Harvard Students Game-Ready for Live Sports Production | NewTek
By Jim Bask
From NewTek
“If a production system is too complicated, it doesn’t really matter if it has amazing quality or a large number of inputs. If students can’t figure out how to use it quickly, then it’s really not for us.”
That’s the viewpoint Imry Halevi takes as Director of Multimedia and Production at Harvard University Athletics.
And he has 275 reasons why.
Ivy League Math
Harvard has more Division I sports teams than any other school in the country.
For each of those teams—except the ten that are not suited to live streaming, because of logistical challenges or site issues—the department is responsible for producing and broadcasting all home games.
That means his department covers 32 teams throughout the academic year.
With an athletic season that begins in late August and ends in early May, this tallies up to an annual average of 275 games to produce. Often, several at the same time.
Case in point: a recent winter weekend with enough sports programming to rival the PyeongChang Olympic games.
“On Friday, we had men’s and women’s track and field, men’s swimming and diving, women’s basketball, and women’s hockey,” says Halevi. “And Saturday, we had women’s tennis, women’s squash, men’s squash, men’s tennis, men’s swimming and diving, women’s swimming and diving, wrestling, women’s hockey, and women’s basketball.”
And this is where the math breaks down. Because there’s only one full-time professional on staff to produce these games—Halevi himself.

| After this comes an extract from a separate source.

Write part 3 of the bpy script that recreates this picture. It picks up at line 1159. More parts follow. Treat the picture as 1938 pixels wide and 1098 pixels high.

Like many college sports video programs, he enlists a rotating crew of interns, recent graduates, and part-time student assistants. To ensure the highest-quality coverage, even with a lot of beginners and frequent turnover, Halevi has developed a two-pronged approach:
- First, production equipment that new crew members can quickly learn to operate.
- And second, workflows implemented so instinctively that neither beginners nor experts have to think about the technology behind them.